Арест графа и графини Сомерсет был произведен с большим шумом 17 октября 1615 года в королевском дворце при большом стечении знати. Пораженный как ударом грома, граф сначала вышел из себя, но быстро осознал весь ужас происшедшего и бросился умолять короля не оставлять его своей милостью. Иаков заверил его в том, что навсегда сохранит в памяти наилучшие воспоминания о связывавшей их дружбе, но не дрогнул. Памятуя свою фатальную ошибку с приказом на казнь не осужденного судом вора, он поучительно промолвил:
– Если бы Коук прислал людей за мной самим, я должен был бы повиноваться.
Кое-кто из присутствовавших впоследствии уверял, что, провожая взглядом уводимых стражей супругов, король пробормотал:
– Глаза мои вас больше не увидят!
Некоторые усмотрели в этом выражение сожаления, другие же – пугающего облегчения.
Наводивший страх Коук провел триста допросов и представил отчет, который поверг в ужас общественность и представил нравы высшего света в самом отвратительном виде.
Оказалось, что леди Фрэнсис с младых ногтей пользовалась услугами разного рода кудесников и заклинателей. Сначала она искала помощи у некой «башковитой»

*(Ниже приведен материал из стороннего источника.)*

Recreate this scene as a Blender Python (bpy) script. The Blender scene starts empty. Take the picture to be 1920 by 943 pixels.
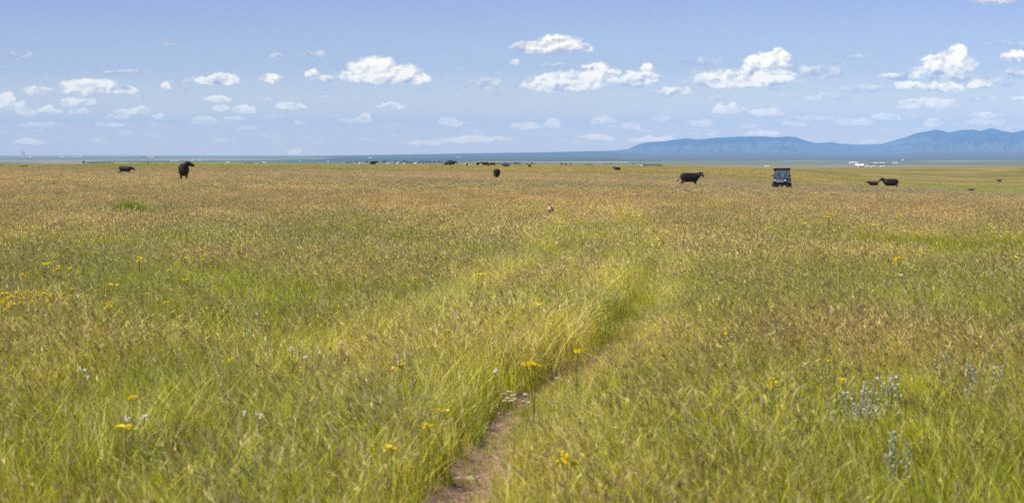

[3]Мэри Вудс, пользовавшейся в определенных кругах репутацией несравненной ворожеи и специализировавшейся исключительно в области любовных чувств. Эта хиромантка и гадалка действительно была не дура и защищалась от преследования закона весьма оригинальным способом. Если сотворенные ею заклинания не приводили к желаемому действию, она начинала стращать обманувшуюся в своих надеждах клиентку, грозившую призвать на помощь стражей закона, что заявит оным, как дама, якобы, просила ее умертвить этого мужчину. Леди Френсис даже отдала ей ценный бриллиантовый перстень будто бы с просьбой помочь избавиться от неугодного мужа, но Башковитая Мэри исчезла вместе с перстнем. Леди Фрэнсис потребовала изловить коварную обманщицу, однако схваченная женщина довольно ловко отпиралась от обвинений, называя перстень оплатой за ранее оказанные услуги, а изводить мужа она-де наотрез отказалась. Разумеется, судебные органы признали правоту аристократки, какая судьба постигла Башковитую Мэри – история умалчивает.